The period charted in Figure 10 begins, with an unusually low human capital 
contribution from schooling at the beginning of the period. 

This artificially depresses the 2005 HALE Index and similarly exaggerates the 
growth in human capital over the period. 

Nevertheless the proportion of tertiary qualified people in the workforce rises, 
particularly in the middle of the period and this is a major factor in driving the 
surge from below NNI to a figure that almost matches GDP in the middle of 
the period. 

Put another way, the surge in human capital over this period adds almost 
as much capital to our economy as the depreciation of the physical capital 
stock of plant and equipment, which is the principal difference between 
NNI and GDP except where there are strong movements in the terms of trade. 

Thereafter the HALE Index broadly tracks NNI though at a higher level 
reflecting continuing higher growth of human capital. 

Because it is built on NNI, the HALE Index captures the terms of trade
‘whipsaw’ at the time of the GFC and in fact accentuates it slightly 
because the HALE Index responds more to changes in unemployment 
and underemployment than NNI or GDP. 

Table 18:The HALE Index of Wellbeing 2005 and 2010.

b	Possibilities for the future 

We would like to develop and extend the HALE Index of Wellbeing in the future. 

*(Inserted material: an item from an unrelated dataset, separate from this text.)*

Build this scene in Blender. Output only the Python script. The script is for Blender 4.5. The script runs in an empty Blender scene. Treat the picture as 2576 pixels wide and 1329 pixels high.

Areas that we hope to improve include: 

1	The parameterisation of the relationship between income distribution 
	and welfare; 

2	Better understanding the relationship between the quality of 
	employment and life satisfaction; 

3	Accounting for co-morbidities between wellbeing variables, such as the 
	increased prevalence of obesity and mental illness among people who 
	are also unemployed or with low incomes; 

4	Extending the calibration of factors like child development and social 
	capital to a larger share of the population than those who are at risk. 

5	The issues discussed in the Appendix on Method on page 82.